Sin embargo, la labor de la Asociación no sólo se vio con recelo desde el paramilitarismo, también al interior de la Fuerza Pública y de las filas guerrilleras, debido a que objetaba contra el orden autoritario de las armas, por ello desde su inicio la Asociación ha optado por el diálogo directo con los grupos armados como mecanismo de resistencia civil, abriendo espacios públicos de concertación para evitar así el secretismo y la desconfianza de las acciones del otro, cuestión que era común antes de su conformación. De tal forma, al hacer públicas sus acciones y opiniones los campesinos evitaban que surgieran dudas sobre algún tipo de colaboración con uno de los grupos.

Aunado a esto, los campesinos utilizaron la denuncia pública como otra acción de resistencia civil. Visibilizando cualquier vulneración en los derechos de los pobladores, rompiendo la ley del silencio que habían impuesto por años los grupos armados, instaurando un orden social en el que la palabra, la transparencia y el diálogo son las herramientas fundamentales en su lucha por la vida, el trabajo y la paz.

Por todas estas acciones emprendidas a lo largo de los años, la ATCC es reconocida como una organización ajena a los intereses militares de los actores enfrentados, así como constructora de paz en la región y en el país. Cuyas lecciones históricas son valiosísimas para una nación desangrada por la violencia, pues la Asociación mostró, con su ejemplo, “cómo construir la comunicación y el diálogo entre personas y grupos que piensan distinto: la importancia y magnitud de este desafío. La comunicación humana y el diálogo como garantes de la paz: el ejemplo que constituye lo que ha hecho la ATCC. La importancia de que toda nueva filosofía social y política surja de la práctica cotidiana de las mismas comunidades, como condición necesaria para la construcción de una verdadera democracia” [6].
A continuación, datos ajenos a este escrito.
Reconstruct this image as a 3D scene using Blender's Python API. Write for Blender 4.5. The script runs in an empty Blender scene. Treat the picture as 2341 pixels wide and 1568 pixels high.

[1Grupo de Memoria Histórica. El orden desarmado. La resistencia de la Asociación de Trabajadores Campesinos de Carare. Bogotá: Taurus. 2011, p. 28.

[2Ibíd., p. 89.

[3Ibíd., p. 88.

[4Ibíd., p. 328.

[5Ibíd., p. 160.

[6Centro Nacional de Memoria Histórica. Una historia de paz para contar, recontar y no olvidar. Bogotá: Imprenta Nacional, 2015, p. 94.